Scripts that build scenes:
——

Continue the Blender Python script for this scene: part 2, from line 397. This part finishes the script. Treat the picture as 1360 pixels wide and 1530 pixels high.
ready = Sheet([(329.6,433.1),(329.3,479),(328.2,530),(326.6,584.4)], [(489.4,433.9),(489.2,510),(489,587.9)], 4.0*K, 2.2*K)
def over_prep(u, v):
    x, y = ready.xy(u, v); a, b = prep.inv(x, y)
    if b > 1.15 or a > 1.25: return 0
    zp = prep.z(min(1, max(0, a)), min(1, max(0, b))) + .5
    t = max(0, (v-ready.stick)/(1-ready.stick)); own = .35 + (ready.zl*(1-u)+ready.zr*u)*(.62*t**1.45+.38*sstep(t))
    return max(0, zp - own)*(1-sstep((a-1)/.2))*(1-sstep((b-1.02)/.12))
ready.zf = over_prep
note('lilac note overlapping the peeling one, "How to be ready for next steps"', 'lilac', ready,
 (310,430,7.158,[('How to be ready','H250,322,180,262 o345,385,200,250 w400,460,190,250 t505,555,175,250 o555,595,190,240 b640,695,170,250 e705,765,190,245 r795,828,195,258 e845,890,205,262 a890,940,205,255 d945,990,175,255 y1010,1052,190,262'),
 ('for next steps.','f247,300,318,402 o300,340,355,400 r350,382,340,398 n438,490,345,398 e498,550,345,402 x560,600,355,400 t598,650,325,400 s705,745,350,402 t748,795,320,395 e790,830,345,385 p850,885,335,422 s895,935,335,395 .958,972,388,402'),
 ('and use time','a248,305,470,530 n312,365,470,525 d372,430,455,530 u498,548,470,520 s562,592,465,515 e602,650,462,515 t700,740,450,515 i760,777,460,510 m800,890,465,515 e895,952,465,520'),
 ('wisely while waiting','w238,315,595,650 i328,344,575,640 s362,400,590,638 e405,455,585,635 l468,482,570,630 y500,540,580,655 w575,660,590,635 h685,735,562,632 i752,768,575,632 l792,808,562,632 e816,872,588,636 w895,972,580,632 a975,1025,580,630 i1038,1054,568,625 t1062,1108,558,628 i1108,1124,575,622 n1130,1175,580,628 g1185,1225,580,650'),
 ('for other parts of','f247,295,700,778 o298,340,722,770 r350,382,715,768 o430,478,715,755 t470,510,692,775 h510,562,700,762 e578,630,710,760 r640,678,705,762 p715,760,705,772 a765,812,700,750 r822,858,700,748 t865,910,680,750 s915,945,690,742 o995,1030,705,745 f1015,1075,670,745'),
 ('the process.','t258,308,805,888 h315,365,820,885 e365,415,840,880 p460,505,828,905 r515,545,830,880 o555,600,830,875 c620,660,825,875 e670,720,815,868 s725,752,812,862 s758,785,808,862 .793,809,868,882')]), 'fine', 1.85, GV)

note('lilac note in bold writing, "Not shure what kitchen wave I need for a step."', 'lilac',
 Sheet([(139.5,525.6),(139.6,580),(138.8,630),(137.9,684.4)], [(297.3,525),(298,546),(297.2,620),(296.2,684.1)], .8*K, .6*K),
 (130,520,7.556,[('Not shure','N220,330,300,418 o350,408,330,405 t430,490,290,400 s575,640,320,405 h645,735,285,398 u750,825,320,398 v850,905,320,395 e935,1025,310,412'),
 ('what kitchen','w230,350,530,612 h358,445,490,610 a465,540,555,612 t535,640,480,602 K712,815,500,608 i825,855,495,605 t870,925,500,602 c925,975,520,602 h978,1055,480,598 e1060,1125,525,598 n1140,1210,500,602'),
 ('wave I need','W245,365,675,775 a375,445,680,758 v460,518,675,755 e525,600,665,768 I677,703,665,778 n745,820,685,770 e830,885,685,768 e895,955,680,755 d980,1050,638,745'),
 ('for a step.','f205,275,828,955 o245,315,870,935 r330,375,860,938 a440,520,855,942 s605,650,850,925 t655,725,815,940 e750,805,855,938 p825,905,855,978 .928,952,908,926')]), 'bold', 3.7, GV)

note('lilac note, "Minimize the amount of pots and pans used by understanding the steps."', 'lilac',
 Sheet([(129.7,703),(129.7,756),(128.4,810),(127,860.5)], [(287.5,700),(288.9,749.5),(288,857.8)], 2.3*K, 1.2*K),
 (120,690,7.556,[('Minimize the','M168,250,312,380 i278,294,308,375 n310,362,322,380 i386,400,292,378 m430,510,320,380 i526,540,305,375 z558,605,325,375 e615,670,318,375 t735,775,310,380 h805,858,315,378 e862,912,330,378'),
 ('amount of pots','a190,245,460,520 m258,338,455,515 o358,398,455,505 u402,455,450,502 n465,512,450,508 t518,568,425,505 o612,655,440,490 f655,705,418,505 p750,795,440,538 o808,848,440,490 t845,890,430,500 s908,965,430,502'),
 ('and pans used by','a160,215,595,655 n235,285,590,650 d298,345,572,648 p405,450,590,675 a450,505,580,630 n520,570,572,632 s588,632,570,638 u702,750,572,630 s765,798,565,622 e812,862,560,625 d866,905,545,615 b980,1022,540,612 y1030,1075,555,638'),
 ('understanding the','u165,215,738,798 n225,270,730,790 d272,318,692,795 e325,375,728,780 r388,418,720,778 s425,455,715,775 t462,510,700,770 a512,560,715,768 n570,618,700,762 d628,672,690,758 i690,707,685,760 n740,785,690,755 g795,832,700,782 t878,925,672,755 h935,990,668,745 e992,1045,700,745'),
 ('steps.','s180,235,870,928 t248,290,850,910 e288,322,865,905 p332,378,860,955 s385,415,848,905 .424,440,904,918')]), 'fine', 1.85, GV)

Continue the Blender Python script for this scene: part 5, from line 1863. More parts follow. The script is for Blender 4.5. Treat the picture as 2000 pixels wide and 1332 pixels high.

——

▶ **WORK TO COMPLETE**: Output the records verbatim, from the first line to the last.

▶ **ANSWER TO THIS EXERCISE**:
Continue the Blender Python script for this scene: part 2, from line 397. This part finishes the script. Treat the picture as 1360 pixels wide and 1530 pixels high.
ready = Sheet([(329.6,433.1),(329.3,479),(328.2,530),(326.6,584.4)], [(489.4,433.9),(489.2,510),(489,587.9)], 4.0*K, 2.2*K)
def over_prep(u, v):
    x, y = ready.xy(u, v); a, b = prep.inv(x, y)
    if b > 1.15 or a > 1.25: return 0
    zp = prep.z(min(1, max(0, a)), min(1, max(0, b))) + .5
    t = max(0, (v-ready.stick)/(1-ready.stick)); own = .35 + (ready.zl*(1-u)+ready.zr*u)*(.62*t**1.45+.38*sstep(t))
    return max(0, zp - own)*(1-sstep((a-1)/.2))*(1-sstep((b-1.02)/.12))
ready.zf = over_prep
note('lilac note overlapping the peeling one, "How to be ready for next steps"', 'lilac', ready,
 (310,430,7.158,[('How to be ready','H250,322,180,262 o345,385,200,250 w400,460,190,250 t505,555,175,250 o555,595,190,240 b640,695,170,250 e705,765,190,245 r795,828,195,258 e845,890,205,262 a890,940,205,255 d945,990,175,255 y1010,1052,190,262'),
 ('for next steps.','f247,300,318,402 o300,340,355,400 r350,382,340,398 n438,490,345,398 e498,550,345,402 x560,600,355,400 t598,650,325,400 s705,745,350,402 t748,795,320,395 e790,830,345,385 p850,885,335,422 s895,935,335,395 .958,972,388,402'),
 ('and use time','a248,305,470,530 n312,365,470,525 d372,430,455,530 u498,548,470,520 s562,592,465,515 e602,650,462,515 t700,740,450,515 i760,777,460,510 m800,890,465,515 e895,952,465,520'),
 ('wisely while waiting','w238,315,595,650 i328,344,575,640 s362,400,590,638 e405,455,585,635 l468,482,570,630 y500,540,580,655 w575,660,590,635 h685,735,562,632 i752,768,575,632 l792,808,562,632 e816,872,588,636 w895,972,580,632 a975,1025,580,630 i1038,1054,568,625 t1062,1108,558,628 i1108,1124,575,622 n1130,1175,580,628 g1185,1225,580,650'),
 ('for other parts of','f247,295,700,778 o298,340,722,770 r350,382,715,768 o430,478,715,755 t470,510,692,775 h510,562,700,762 e578,630,710,760 r640,678,705,762 p715,760,705,772 a765,812,700,750 r822,858,700,748 t865,910,680,750 s915,945,690,742 o995,1030,705,745 f1015,1075,670,745'),
 ('the process.','t258,308,805,888 h315,365,820,885 e365,415,840,880 p460,505,828,905 r515,545,830,880 o555,600,830,875 c620,660,825,875 e670,720,815,868 s725,752,812,862 s758,785,808,862 .793,809,868,882')]), 'fine', 1.85, GV)

note('lilac note in bold writing, "Not shure what kitchen wave I need for a step."', 'lilac',
 Sheet([(139.5,525.6),(139.6,580),(138.8,630),(137.9,684.4)], [(297.3,525),(298,546),(297.2,620),(296.2,684.1)], .8*K, .6*K),
 (130,520,7.556,[('Not shure','N220,330,300,418 o350,408,330,405 t430,490,290,400 s575,640,320,405 h645,735,285,398 u750,825,320,398 v850,905,320,395 e935,1025,310,412'),
 ('what kitchen','w230,350,530,612 h358,445,490,610 a465,540,555,612 t535,640,480,602 K712,815,500,608 i825,855,495,605 t870,925,500,602 c925,975,520,602 h978,1055,480,598 e1060,1125,525,598 n1140,1210,500,602'),
 ('wave I need','W245,365,675,775 a375,445,680,758 v460,518,675,755 e525,600,665,768 I677,703,665,778 n745,820,685,770 e830,885,685,768 e895,955,680,755 d980,1050,638,745'),
 ('for a step.','f205,275,828,955 o245,315,870,935 r330,375,860,938 a440,520,855,942 s605,650,850,925 t655,725,815,940 e750,805,855,938 p825,905,855,978 .928,952,908,926')]), 'bold', 3.7, GV)

note('lilac note, "Minimize the amount of pots and pans used by understanding the steps."', 'lilac',
 Sheet([(129.7,703),(129.7,756),(128.4,810),(127,860.5)], [(287.5,700),(288.9,749.5),(288,857.8)], 2.3*K, 1.2*K),
 (120,690,7.556,[('Minimize the','M168,250,312,380 i278,294,308,375 n310,362,322,380 i386,400,292,378 m430,510,320,380 i526,540,305,375 z558,605,325,375 e615,670,318,375 t735,775,310,380 h805,858,315,378 e862,912,330,378'),
 ('amount of pots','a190,245,460,520 m258,338,455,515 o358,398,455,505 u402,455,450,502 n465,512,450,508 t518,568,425,505 o612,655,440,490 f655,705,418,505 p750,795,440,538 o808,848,440,490 t845,890,430,500 s908,965,430,502'),
 ('and pans used by','a160,215,595,655 n235,285,590,650 d298,345,572,648 p405,450,590,675 a450,505,580,630 n520,570,572,632 s588,632,570,638 u702,750,572,630 s765,798,565,622 e812,862,560,625 d866,905,545,615 b980,1022,540,612 y1030,1075,555,638'),
 ('understanding the','u165,215,738,798 n225,270,730,790 d272,318,692,795 e325,375,728,780 r388,418,720,778 s425,455,715,775 t462,510,700,770 a512,560,715,768 n570,618,700,762 d628,672,690,758 i690,707,685,760 n740,785,690,755 g795,832,700,782 t878,925,672,755 h935,990,668,745 e992,1045,700,745'),
 ('steps.','s180,235,870,928 t248,290,850,910 e288,322,865,905 p332,378,860,955 s385,415,848,905 .424,440,904,918')]), 'fine', 1.85, GV)

Continue the Blender Python script for this scene: part 5, from line 1863. More parts follow. The script is for Blender 4.5. Treat the picture as 2000 pixels wide and 1332 pixels high.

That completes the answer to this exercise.